Karrot_Kream
10 hours ago
> The 2017 white supremacist rally Unite the Right in Charlottesville, Virginia was planned through Discord, and the platform was used by far-right mass shooters in the 2022 Buffalo shooting and the Highland Park Parade shooting.
It's just free association untethered from the costs of physically finding your associates. During the 2020 BLM protests I found myself in a large Telegram groupchat of protest organizers. The organizers could have done the same thing in a person's house or a community center but it's cheaper and easier to do this in a groupchat.
I don't know what anyone can do about it without breaking US Constitutional freedoms or the SCOTUS narrowing the freedoms when applied to digital media (which I think would be a dangerous precedent.) It seems like the physical constraints of association used to have a pretty big hand in shaping 'radical' culture in the past.
estimator7292
9 hours ago
I am very explicitly not taking a stance either side, but: it's hard to argue that social media and the echo chambers it inevitably creates are extremely dangerous and make individuals much more susceptible to 'radicalization'. This is something we've been talking about and worrying over for years.
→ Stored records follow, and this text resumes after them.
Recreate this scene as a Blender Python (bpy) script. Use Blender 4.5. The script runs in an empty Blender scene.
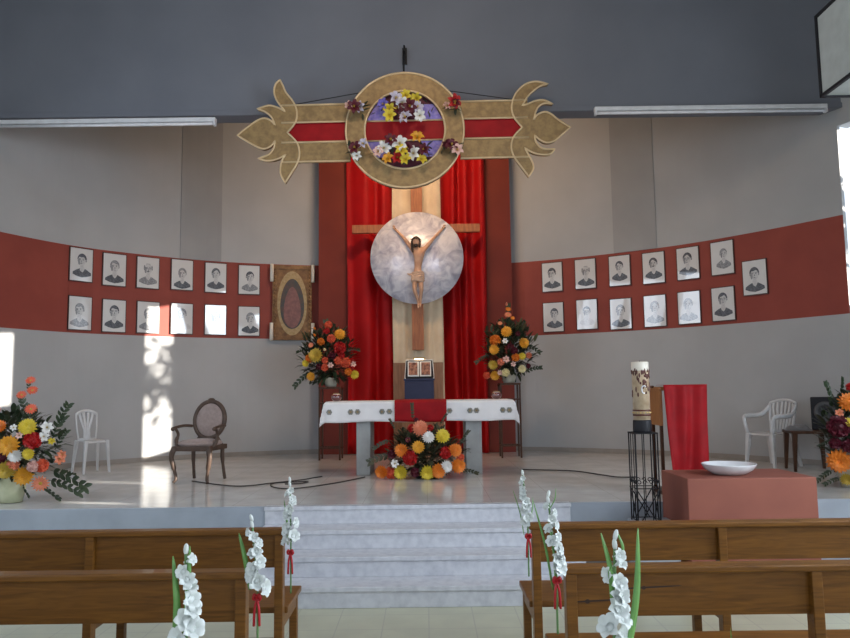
import bpy, bmesh, math, random
from mathutils import Vector, Matrix, Euler
from mathutils.geometry import tessellate_polygon
R = math.radians
PI = math.pi
col = bpy.context.scene.collection
rnd = random.Random(7)

# ---------------------------------------------------------------- camera maths
FPX, PITCH, ROLL, EYE = 720.0, R(5.63), R(0.75), 1.68
def ray(x, y):
    a = (x-425)/FPX; b = (319-y)/FPX
    a, b = a*math.cos(ROLL)+b*math.sin(ROLL), -a*math.sin(ROLL)+b*math.cos(ROLL)
    return Vector((a, math.cos(PITCH)-b*math.sin(PITCH), math.sin(PITCH)+b*math.cos(PITCH)))
def P(x, y, D):
    d = ray(x, y); t = D/d.y
    return Vector((d.x*t, D, EYE+d.z*t))
def F(x, y, z):
    d = ray(x, y); t = (z-EYE)/d.z
    return Vector((d.x*t, d.y*t, z))
STAGE = 0.64

# ---------------------------------------------------------------- materials
def mat(name, c, rough=.6, metal=0., c2=None, scale=8., bump=0., stretch=(1,1,1), coat=0., detail=4., lo=.35, hi=.65, bscale=None, sheen=0., spec=None, dist=0., emit=0.):
    m = bpy.data.materials.new(name); m.use_nodes = True
    nt = m.node_tree; b = nt.nodes['Principled BSDF']
    b.inputs['Base Color'].default_value = (*c, 1); b.inputs['Roughness'].default_value = rough
    b.inputs['Metallic'].default_value = metal; b.inputs['Coat Weight'].default_value = coat
    b.inputs['Coat Roughness'].default_value = .03
    if coat >= 1: b.inputs['Coat IOR'].default_value = 2.0
    if sheen: b.inputs['Sheen Weight'].default_value = sheen
    if spec is not None: b.inputs['Specular IOR Level'].default_value = spec
    if emit:
        b.inputs['Emission Color'].default_value = (*c, 1); b.inputs['Emission Strength'].default_value = emit
    tc = nt.nodes.new('ShaderNodeTexCoord'); mp = nt.nodes.new('ShaderNodeMapping')
    mp.inputs['Scale'].default_value = stretch
    nt.links.new(tc.outputs['Object'], mp.inputs['Vector'])
    n = nt.nodes.new('ShaderNodeTexNoise'); n.inputs['Scale'].default_value = scale; n.inputs['Detail'].default_value = detail
    n.inputs['Distortion'].default_value = dist
    nt.links.new(mp.outputs['Vector'], n.inputs['Vector'])
    if c2 is None: c2 = tuple(x*.88 for x in c)
    r = nt.nodes.new('ShaderNodeValToRGB')
    r.color_ramp.elements[0].position = lo; r.color_ramp.elements[0].color = (*c, 1)
    r.color_ramp.elements[1].position = hi; r.color_ramp.elements[1].color = (*c2, 1)
    nt.links.new(n.outputs['Fac'], r.inputs['Fac']); nt.links.new(r.outputs['Color'], b.inputs['Base Color'])
    if bump:
        n2 = n
        if bscale:
            n2 = nt.nodes.new('ShaderNodeTexNoise'); n2.inputs['Scale'].default_value = bscale; n2.inputs['Detail'].default_value = 5
            nt.links.new(mp.outputs['Vector'], n2.inputs['Vector'])
        bp = nt.nodes.new('ShaderNodeBump'); bp.inputs['Strength'].default_value = bump; bp.inputs['Distance'].default_value = .02
        nt.links.new(n2.outputs['Fac'], bp.inputs['Height']); nt.links.new(bp.outputs['Normal'], b.inputs['Normal'])
    return m
def tile_mat(name, c, c2, joint, size, rough, bumpw=.004):
    m = mat(name, c, rough, c2=c2, scale=3., detail=8)
    nt = m.node_tree; b = nt.nodes['Principled BSDF']
    src = b.inputs['Base Color'].links[0].from_socket
    tc = nt.nodes.new('ShaderNodeTexCoord'); br = nt.nodes.new('ShaderNodeTexBrick')
    br.offset = 0; br.inputs['Scale'].default_value = 1; br.inputs['Brick Width'].default_value = size
    br.inputs['Row Height'].default_value = size; br.inputs['Mortar Size'].default_value = bumpw
    nt.links.new(tc.outputs['Object'], br.inputs['Vector'])
    mx = nt.nodes.new('ShaderNodeMixRGB'); nt.links.new(br.outputs['Fac'], mx.inputs['Fac'])
    nt.links.new(src, mx.inputs['Color1']); mx.inputs['Color2'].default_value = (*joint, 1)
    nt.links.new(mx.outputs['Color'], b.inputs['Base Color'])
    return m
M = {}
M['petal_burg'] = mat('wine_cloth', (.10,.012,.03), .6)
M['wall'] = mat('wall_paint', (.42,.425,.43), .75, c2=(.385,.39,.395), scale=1.3, detail=6, bump=.04, bscale=60)
M['beamshaded'] = mat('beam_paint_shaded', (.175,.187,.22), .8, c2=(.155,.167,.20), scale=1.1, detail=6)  # darker and bluer than the walls: weaker light up there put into the colour
M['column'] = mat('column_paint', (.33,.335,.34), .75, c2=(.30,.305,.31), scale=1.5)
M['band'] = mat('band_paint', (.30,.066,.048), .55, c2=(.26,.056,.042), scale=2.5, detail=6, spec=.2)
M['panel'] = mat('panel_paint', (.20,.035,.022), .6, c2=(.165,.029,.02), scale=2, detail=6, spec=.2)
M['ceil'] = mat('ceiling_paint', (.4,.4,.39), .8)
M['stage'] = tile_mat('terrazzo', (.69,.68,.655), (.59,.58,.56), (.5,.48,.45), .6, .13, .003)
M['step'] = mat('step_terrazzo', (.60,.61,.65), .45, c2=(.46,.47,.52), scale=16, detail=12, lo=.38, hi=.75)
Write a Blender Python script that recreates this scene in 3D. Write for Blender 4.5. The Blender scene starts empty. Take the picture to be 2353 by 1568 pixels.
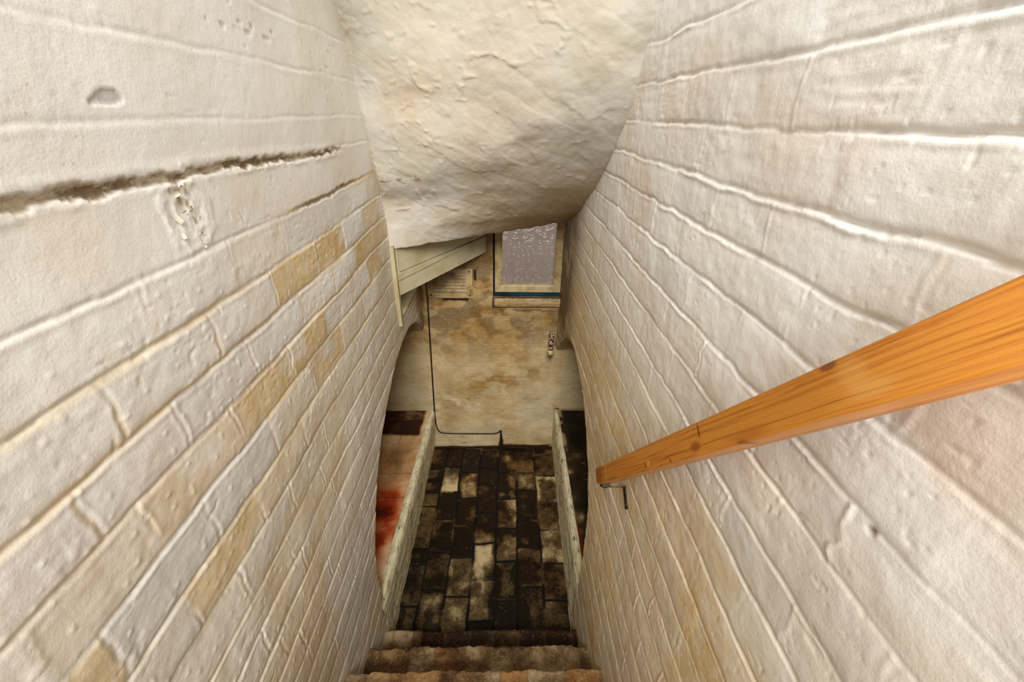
import bpy, bmesh, math
import numpy as np
from mathutils import Vector, Matrix

scene = bpy.context.scene
COL = scene.collection
EYE = 1.9            # camera height above the cellar floor

# ------------------------------------------------------------------ noise
def _hash(ix, iy, seed):
    h = (ix.astype(np.int64) * 374761393 + iy.astype(np.int64) * 668265263 + seed * 982451653) & 0xFFFFFFFF
    h = ((h ^ (h >> 13)) * 1274126177) & 0xFFFFFFFF
    h = ((h ^ (h >> 16)) * 2246822519) & 0xFFFFFFFF
    return ((h ^ (h >> 15)) & 0xFFFF) / 65535.0

def vn(u, v, seed=0):
    """value noise 0..1"""
    u, v = np.broadcast_arrays(np.asarray(u, float), np.asarray(v, float))
    iu = np.floor(u); iv = np.floor(v)
    fu = u - iu; fv = v - iv
    fu = fu * fu * fu * (fu * (fu * 6 - 15) + 10); fv = fv * fv * fv * (fv * (fv * 6 - 15) + 10)
    a = _hash(iu, iv, seed); b = _hash(iu + 1, iv, seed)
    c = _hash(iu, iv + 1, seed); d = _hash(iu + 1, iv + 1, seed)
    return (a * (1 - fu) + b * fu) * (1 - fv) + (c * (1 - fu) + d * fu) * fv

def fbm(u, v, seed=0, octv=4):
    s = 0; amp = 0.5; tot = 0
    for o in range(octv):
        s = s + amp * vn(u * 2 ** o + 17.3 * o, v * 2 ** o + 9.1 * o, seed + o * 31); tot += amp; amp *= 0.5
    return s / tot

def ridge(u, v, seed=0, octv=3):
    s = 0; amp = 0.5; tot = 0
    for o in range(octv):
        s = s + amp * (1 - np.abs(2 * vn(u * 2 ** o + 3.7 * o, v * 2 ** o + 5.9 * o, seed + o * 17) - 1)); tot += amp; amp *= 0.5
    return s / tot

def sst(x, a, b):
    t = np.clip((x - a) / (b - a), 0, 1)
    return t * t * (3 - 2 * t)

def gs(x, w):
    return np.exp(-(x / w) ** 2)

# ------------------------------------------------------------------ mesh helpers
def np_mesh(name, verts, quads, mat, attrs=None, parent=None, smooth=True, tris=None):
    me = bpy.data.meshes.new(name)
    verts = np.asarray(verts, dtype=np.float32)
    quads = np.asarray(quads, dtype=np.int32).reshape(-1, 4)
    nq = len(quads)
    me.vertices.add(len(verts)); me.vertices.foreach_set('co', verts.ravel())
    me.loops.add(nq * 4); me.loops.foreach_set('vertex_index', quads.ravel())
    me.polygons.add(nq)
    me.polygons.foreach_set('loop_start', np.arange(nq, dtype=np.int32) * 4)
    me.polygons.foreach_set('use_smooth', np.full(nq, smooth))
    me.update(calc_edges=True)
    for k, a in (attrs or {}).items():
        at = me.attributes.new(k, 'FLOAT', 'POINT')
        at.data.foreach_set('value', np.asarray(a, dtype=np.float32).ravel())
    me.materials.append(mat)
    o = bpy.data.objects.new(name, me); COL.objects.link(o)
    if parent: o.parent = parent
    return o

def grid_quads(nu, nv, flip=False):
    i = np.arange(nu * nv).reshape(nu, nv)
    q = np.stack([i[:-1, :-1], i[1:, :-1], i[1:, 1:], i[:-1, 1:]], -1)
    if flip: q = q[..., ::-1]
    return q

def compact(verts, quads, attrs):
    used = np.zeros(len(verts), bool); used[quads.ravel()] = True
    idx = np.cumsum(used) - 1
    return verts[used], idx[quads], {k: np.asarray(a).ravel()[used] for k, a in attrs.items()}

def obj_bm(name, bm, mat, parent=None, smooth=False, bevel=0.0):
    if bevel > 0:
        bmesh.ops.bevel(bm, geom=[e for e in bm.edges if e.calc_face_angle(0) > 0.6], offset=bevel, segments=2, profile=0.6, affect='EDGES')
    bmesh.ops.recalc_face_normals(bm, faces=bm.faces)
    me = bpy.data.meshes.new(name); bm.to_mesh(me); bm.free()
    for p in me.polygons: p.use_smooth = smooth
    me.materials.append(mat)
    o = bpy.data.objects.new(name, me); COL.objects.link(o)
    if parent: o.parent = parent
    return o

def add_box(bm, x0, x1, y0, y1, z0, z1, M=None):
    vs = [bm.verts.new((x, y, z)) for x in (x0, x1) for y in (y0, y1) for z in (z0, z1)]
    if M is not None:
        for v in vs: v.co = M @ v.co
    for f in ((0, 1, 3, 2), (4, 6, 7, 5), (0, 4, 5, 1), (2, 3, 7, 6), (0, 2, 6, 4), (1, 5, 7, 3)):
        bm.faces.new([vs[i] for i in f])
    return vs

def add_lathe(bm, prof, M, n=20):
    rings = []
    for r, z in prof:
        rings.append([bm.verts.new(M @ Vector((r * math.cos(2 * math.pi * k / n), r * math.sin(2 * math.pi * k / n), z))) for k in range(n)])
    for a, b in zip(rings[:-1], rings[1:]):
        for k in range(n):
            bm.faces.new((a[k], a[(k + 1) % n], b[(k + 1) % n], b[k]))
    for ring in (rings[0], rings[-1]):
        try: bm.faces.new(ring)
        except ValueError: pass

def add_tube(bm, pts, rad, n=8):
    pts = [Vector(p) for p in pts]
    rings = []
    for i, p in enumerate(pts):
        t = (pts[min(i + 1, len(pts) - 1)] - pts[max(i - 1, 0)]).normalized()
        u = t.cross(Vector((0, 1, 0.001)))
        if u.length < 1e-4: u = t.cross(Vector((1, 0, 0)))
        u.normalize(); w = t.cross(u)
        r = rad[i] if isinstance(rad, (list, tuple)) else rad
        rings.append([bm.verts.new(p + (u * math.cos(2 * math.pi * k / n) + w * math.sin(2 * math.pi * k / n)) * r) for k in range(n)])
    for a, b in zip(rings[:-1], rings[1:]):
        for k in range(n):
            bm.faces.new((a[k], a[(k + 1) % n], b[(k + 1) % n], b[k]))
    bm.faces.new(rings[0]); bm.faces.new(rings[-1])

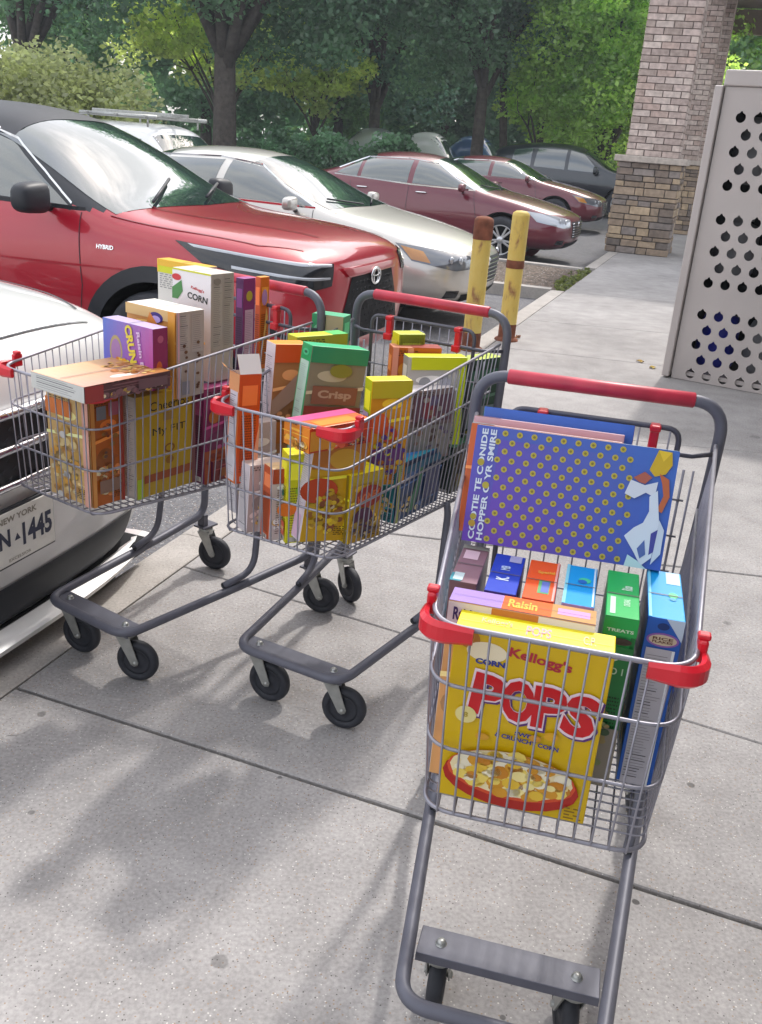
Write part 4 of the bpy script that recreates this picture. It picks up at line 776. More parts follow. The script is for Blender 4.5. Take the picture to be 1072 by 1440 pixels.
cbox('h', 'yellow cereal box with a brown and red picture in the lower front corner', {'*': 'd0b010', 'F': 'c89a20', 'L': 'e2c80e', 'T': 'fcf020', 'R': 'a8a030'}, [('L', 'p', ((.2, .0), (.45, 0), (.75, .9), (.6, .9)), 'c0a010'), ('L', 'r', (.86, 0, .94, 1), '8a7420'), ('F', 'r', (0, .86, 1, 1), 'c8a820'), ('F', 'e', (.55, .66, .42, .16), 'a83828'), ('F', 't', ('HONEY', .55, .66, .7, .12, 8, .05), 'd8703a'), ('F', 'e', (.4, .35, .3, .16), '5a2a4a'), ('F', 'c', (.5, .2, .4, .16, 40, .008, ['6a4a3a', '8a6a3a', '4a3a4a', 'a88a3a']))], group=g2)
cbox('i', 'blue and teal cereal box low in the side of the middle cart', {'*': '2a4a7a', 'T': '38a8c8', 'F': '2a4878', 'L': '2a7a8a'}, [('T', 'r', (.1, .2, .7, .8), '3a88d8'), ('F', 'r', (0, 0, .07, 1), 'a8b060'), ('F', 'p', ((.25, .1), (.5, .85), (.6, .85), (.4, .1)), '3a7a5a'), ('F', 'r', (.6, .2, .95, .75), '3a3f6a'), ('F', 'r', (.1, .8, .95, .93), '2a6a8a')], group=g2)
cbox('j7', 'dark green and olive cereal box low at the rear of the middle cart', {'*': '3a4a3a', 'F': '4a4a40', 'L': '2a3a34', 'T': '4a7a5a'}, [('F', 'r', (.1, .5, .9, .8), '6a5a50'), ('F', 'r', (.1, .1, .9, .4), '7a7430'), ('F', 'c', (.5, .4, .4, .3, 40, .012, ['4a3a34', '6a6a3a', '2a4a3a', '7a5a4a']))], group=g2)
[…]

These echo chambers can easily motivate people into violence who otherwise wouldn't. The cheapness and ease of forming mass groups to organize such events is also a huge problem. If it weren't so easy to build a group online and you had to do it in person, how many fewer of these groups would form?
How good or bad it is kind of depends on your perspective. For the current government, activists planning protests and organizing to push for government reform or equality or whatever issue, this is an extremely bad and dangerous thing. For a plurality of citizens it's an extremely good and necessary thing. The same applies to hate groups planning mass shootings or whatever. They think it's just and necessary work and some parts of our government would be thrilled to encourage it.
Either way, the current authoritarian regime has a vested interest in shutting down this and other types of free expression and speech and association. Whether that's good or bad remains to be seen. Turns out that human psychology and society are quite complicated and messy.
Nasrudith
10 minutes ago
That is frankly an entirely wrongheaded approach to speech, in seeing the reach of speech and ability as a problem. When the entire point of speech is to reach people and influence them. That is exactly what speech is supposed to do. It isn't a good thing to 'moderate' the reach of speech. It is supposed to allow organization of mass groups. Trying to divide it into good and bad speech makes even less sense than trying to define good and bad gravity.
Control of speech is the One Ring, that governments are always tempted towards, always rationalizing it as the solution to all of their problems, and under no circumstances should be allowed to possess. Of course it is bad in an authoritarian regime! Messy and complicated does not override the overwhelming evidence, it does not in fact remain to be seen.
lm28469
9 hours ago
> I don't know what anyone can do about it without breaking US Constitutional freedoms
Well that's the thing, these apps can ban whoever they want they're not run by the government. The government cannot force them by law but I'm sure they can be very persuasive, especially given how many bootlickers execs there are
ChocolateGod
9 hours ago
If these apps have content that is inciting crime (e.g. on both Reddit and Twitch over the last couple weeks I have seen people promoting violence such as killing JK Rowling) then I think the government can force them to act.
lyu07282
4 hours ago
Its also great because all the regime has to do is to employ agent provocateurs on whatever speech-platforming network they want to shut down and people like you will happily go along with it.